Journalists turn to syndicate to protest courtroom bans
Courtesy: shutterstock.com

A group of journalists are preparing a petition requesting that the Journalists Syndicate refer to the Supreme Judicial Council after two judges decided to ban journalists from party-affiliated and privately owned media outlets from their court sessions, and only allow journalists from state-owned media to attend.

Last Thursday, Judge Mohamed Sherine Fahmy, who heads the Cairo Criminal Court, as well as Judge Nagy Shehata, made the decision without offering any explanation.

Mohamed Basal, who heads the judiciary section at the privately owned Al-Shorouk newspaper, called the step "unprecedented" and "unacceptable."

“This step discriminates between the journalists in party-affiliated and independent outlets on one side and state media on the other. It also violates the principle that court sessions are public and expands the powers of the presiding judge, allowing him to control who attends sessions,” Basal says.

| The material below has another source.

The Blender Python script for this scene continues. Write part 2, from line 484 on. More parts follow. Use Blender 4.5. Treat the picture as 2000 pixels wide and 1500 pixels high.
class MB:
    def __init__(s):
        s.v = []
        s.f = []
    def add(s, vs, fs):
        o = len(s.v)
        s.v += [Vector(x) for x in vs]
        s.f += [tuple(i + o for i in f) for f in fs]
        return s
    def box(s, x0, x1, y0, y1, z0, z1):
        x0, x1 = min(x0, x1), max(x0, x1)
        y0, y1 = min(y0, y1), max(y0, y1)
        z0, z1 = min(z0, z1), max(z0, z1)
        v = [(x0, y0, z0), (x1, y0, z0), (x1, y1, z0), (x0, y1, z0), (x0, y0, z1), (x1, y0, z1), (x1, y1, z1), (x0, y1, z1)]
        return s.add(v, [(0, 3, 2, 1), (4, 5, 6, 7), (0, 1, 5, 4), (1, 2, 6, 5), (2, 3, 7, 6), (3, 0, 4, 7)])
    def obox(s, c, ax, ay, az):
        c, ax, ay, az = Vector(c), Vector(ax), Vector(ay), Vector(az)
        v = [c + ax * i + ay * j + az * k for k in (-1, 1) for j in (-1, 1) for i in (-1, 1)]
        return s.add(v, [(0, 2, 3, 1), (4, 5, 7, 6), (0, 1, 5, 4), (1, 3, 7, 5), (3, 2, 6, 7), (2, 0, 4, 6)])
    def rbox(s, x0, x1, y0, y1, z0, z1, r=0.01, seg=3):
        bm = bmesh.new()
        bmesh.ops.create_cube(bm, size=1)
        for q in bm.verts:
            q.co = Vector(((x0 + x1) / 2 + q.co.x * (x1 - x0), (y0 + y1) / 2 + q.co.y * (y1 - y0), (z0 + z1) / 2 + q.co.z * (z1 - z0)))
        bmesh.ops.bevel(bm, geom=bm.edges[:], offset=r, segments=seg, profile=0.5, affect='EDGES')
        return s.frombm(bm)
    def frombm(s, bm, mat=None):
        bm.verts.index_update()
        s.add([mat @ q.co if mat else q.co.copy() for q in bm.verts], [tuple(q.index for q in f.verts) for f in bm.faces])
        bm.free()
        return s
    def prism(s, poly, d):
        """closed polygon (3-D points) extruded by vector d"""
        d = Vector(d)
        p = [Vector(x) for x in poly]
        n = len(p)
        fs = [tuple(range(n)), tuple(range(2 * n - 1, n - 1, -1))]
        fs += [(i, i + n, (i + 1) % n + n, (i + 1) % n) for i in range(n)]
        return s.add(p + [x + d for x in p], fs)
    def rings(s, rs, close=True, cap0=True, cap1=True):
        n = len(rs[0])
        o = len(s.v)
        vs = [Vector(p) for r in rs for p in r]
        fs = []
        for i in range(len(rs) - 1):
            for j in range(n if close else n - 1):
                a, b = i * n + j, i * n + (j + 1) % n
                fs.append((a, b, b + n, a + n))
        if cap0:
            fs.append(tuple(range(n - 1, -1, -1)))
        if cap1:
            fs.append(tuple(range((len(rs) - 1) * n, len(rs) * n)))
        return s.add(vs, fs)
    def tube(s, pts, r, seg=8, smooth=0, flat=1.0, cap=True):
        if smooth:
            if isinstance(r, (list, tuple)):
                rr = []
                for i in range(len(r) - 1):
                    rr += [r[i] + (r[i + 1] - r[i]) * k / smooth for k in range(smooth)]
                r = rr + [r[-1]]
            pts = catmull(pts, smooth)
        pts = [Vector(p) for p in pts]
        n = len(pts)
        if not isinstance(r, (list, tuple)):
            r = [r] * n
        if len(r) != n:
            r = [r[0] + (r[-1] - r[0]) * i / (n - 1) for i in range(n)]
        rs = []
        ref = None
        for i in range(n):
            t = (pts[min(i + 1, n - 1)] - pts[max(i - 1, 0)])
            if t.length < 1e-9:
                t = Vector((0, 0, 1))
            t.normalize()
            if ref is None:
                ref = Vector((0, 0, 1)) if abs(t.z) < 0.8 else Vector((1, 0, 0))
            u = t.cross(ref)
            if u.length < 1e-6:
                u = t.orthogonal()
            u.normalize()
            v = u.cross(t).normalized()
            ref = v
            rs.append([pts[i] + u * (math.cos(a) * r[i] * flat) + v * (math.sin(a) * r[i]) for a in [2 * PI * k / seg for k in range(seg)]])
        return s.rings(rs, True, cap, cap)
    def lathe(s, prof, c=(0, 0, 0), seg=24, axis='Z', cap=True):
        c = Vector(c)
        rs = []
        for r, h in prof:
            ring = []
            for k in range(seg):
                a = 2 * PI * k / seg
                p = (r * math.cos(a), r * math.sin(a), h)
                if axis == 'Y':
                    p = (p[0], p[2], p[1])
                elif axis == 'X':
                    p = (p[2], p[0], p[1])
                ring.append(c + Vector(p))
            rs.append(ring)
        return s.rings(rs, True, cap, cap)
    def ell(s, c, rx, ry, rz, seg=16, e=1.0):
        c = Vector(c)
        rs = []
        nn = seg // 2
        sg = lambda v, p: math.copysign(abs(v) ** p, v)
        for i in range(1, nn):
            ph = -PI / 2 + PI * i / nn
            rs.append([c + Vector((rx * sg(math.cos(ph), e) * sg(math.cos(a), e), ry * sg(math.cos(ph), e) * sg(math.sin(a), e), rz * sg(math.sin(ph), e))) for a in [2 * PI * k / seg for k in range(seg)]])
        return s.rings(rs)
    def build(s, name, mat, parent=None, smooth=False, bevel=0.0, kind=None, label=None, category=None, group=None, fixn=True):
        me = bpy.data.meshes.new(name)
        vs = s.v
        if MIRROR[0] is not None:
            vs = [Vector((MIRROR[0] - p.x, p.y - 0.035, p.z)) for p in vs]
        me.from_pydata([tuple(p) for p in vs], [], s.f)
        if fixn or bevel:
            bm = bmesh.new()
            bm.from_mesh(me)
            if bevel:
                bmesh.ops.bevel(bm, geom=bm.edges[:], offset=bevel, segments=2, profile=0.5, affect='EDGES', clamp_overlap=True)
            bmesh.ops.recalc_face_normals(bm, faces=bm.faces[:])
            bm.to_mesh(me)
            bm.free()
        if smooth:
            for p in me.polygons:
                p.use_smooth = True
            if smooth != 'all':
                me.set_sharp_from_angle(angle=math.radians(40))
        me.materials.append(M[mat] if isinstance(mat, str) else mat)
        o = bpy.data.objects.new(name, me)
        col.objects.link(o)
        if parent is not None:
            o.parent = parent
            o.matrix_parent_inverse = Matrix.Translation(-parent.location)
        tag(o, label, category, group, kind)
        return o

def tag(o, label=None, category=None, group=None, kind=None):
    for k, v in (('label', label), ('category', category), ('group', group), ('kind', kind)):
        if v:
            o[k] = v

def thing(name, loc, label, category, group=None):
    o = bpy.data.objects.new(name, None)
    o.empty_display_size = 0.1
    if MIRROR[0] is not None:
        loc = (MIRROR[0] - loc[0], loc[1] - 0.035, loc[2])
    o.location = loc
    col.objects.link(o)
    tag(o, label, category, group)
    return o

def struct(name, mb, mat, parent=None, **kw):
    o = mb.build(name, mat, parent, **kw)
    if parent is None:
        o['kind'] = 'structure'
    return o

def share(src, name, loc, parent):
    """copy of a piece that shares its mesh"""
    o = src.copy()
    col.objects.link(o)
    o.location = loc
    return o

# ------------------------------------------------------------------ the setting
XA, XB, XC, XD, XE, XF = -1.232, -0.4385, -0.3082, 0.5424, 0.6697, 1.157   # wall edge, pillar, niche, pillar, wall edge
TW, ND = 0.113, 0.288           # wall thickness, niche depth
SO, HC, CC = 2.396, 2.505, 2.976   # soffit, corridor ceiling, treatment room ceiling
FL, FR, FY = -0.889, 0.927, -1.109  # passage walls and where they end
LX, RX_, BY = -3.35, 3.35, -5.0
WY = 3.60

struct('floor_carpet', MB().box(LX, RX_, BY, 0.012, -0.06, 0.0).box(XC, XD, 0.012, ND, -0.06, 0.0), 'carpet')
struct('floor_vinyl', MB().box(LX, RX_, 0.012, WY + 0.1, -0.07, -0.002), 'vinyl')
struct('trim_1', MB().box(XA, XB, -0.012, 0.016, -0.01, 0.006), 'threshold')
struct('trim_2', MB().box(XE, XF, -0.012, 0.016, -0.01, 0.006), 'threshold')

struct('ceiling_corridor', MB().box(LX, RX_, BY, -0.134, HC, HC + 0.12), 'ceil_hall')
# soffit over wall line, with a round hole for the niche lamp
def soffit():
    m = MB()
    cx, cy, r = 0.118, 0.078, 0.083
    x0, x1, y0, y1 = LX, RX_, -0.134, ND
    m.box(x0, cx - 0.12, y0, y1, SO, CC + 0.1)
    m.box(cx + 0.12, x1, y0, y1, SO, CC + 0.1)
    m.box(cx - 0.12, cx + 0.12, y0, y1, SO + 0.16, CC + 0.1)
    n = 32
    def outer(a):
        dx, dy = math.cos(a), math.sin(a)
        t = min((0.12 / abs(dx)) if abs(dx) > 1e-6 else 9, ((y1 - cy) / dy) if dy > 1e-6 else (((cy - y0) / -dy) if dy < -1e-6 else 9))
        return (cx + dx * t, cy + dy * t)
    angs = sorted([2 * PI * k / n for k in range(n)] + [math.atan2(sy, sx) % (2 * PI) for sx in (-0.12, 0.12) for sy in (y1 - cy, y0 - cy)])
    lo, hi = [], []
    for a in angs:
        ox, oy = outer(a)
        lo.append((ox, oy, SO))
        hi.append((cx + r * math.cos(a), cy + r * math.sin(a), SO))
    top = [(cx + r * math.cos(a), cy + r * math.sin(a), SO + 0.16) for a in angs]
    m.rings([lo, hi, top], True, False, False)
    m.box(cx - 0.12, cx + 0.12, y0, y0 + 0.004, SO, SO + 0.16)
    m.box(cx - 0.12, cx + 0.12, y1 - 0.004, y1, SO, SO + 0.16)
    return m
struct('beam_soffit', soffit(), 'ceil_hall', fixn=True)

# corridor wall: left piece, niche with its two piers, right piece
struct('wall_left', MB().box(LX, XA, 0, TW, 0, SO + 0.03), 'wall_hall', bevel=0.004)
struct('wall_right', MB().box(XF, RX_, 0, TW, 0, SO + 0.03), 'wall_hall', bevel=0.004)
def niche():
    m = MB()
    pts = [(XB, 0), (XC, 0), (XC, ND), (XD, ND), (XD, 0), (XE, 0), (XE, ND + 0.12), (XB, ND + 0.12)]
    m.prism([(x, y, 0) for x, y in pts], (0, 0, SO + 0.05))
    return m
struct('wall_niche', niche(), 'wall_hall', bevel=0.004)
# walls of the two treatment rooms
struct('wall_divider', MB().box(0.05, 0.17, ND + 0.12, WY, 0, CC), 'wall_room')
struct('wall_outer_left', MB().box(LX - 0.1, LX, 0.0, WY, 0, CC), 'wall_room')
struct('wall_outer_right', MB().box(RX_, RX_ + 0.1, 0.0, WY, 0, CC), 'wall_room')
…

While declaring certain sessions as "closed" or limiting the number of journalists in courtrooms falls under the authority of the presiding judge, Basal explains that selecting certain categories of journalists to attend oversteps this power and can escalate further, resulting in cases where judges are selective about relatives or lawyers allowed to attend hearings.

Mohamed Gomaa, a reporter with Al-Shorouk and one of the journalists who was recently banned from entering trial sessions presided by both judges, told Mada Masr that the problem started last week when a number of journalists commented on their social media accounts on a session in the case popularly referred to as as the "Aboul Ela events," calling it a "charade."

The case pertains to violent clashes that took place in Bulaq Aboul Ela following the violent dispersal of the Rabea al-Adaweya protests in August 2013, and in which 104 defendants have been charged. In the session in question, which was presided over by Fahmy, photojournalist Ahmed Ramadan was summoned to testify and his account contradicted the prosecution's case.

Since then, Gomaa has been turned away from sessions presided over by both Fahmy and Shehata, in which state media representatives have been allowed.

Gomaa, along with other journalists affected by the decision, are preparing a petition demanding the syndicate to take the issue to the Supreme Judicial Council.

Fahmy presides over prominent cases including former President Mohamed Morsi's espionage trial, as well as the case of the murder of journalist Mayada Ashraf.

Shehata is notorious for issuing mass death sentences in several cases involving members and sympathizers of the Muslim Brotherhood, which he recently claimed that he is "proud of" in an interview with a local paper, Following the controversy that the alleged interview caused, Shehata retracted his comments, saying that the privately owned paper fabricated the interview.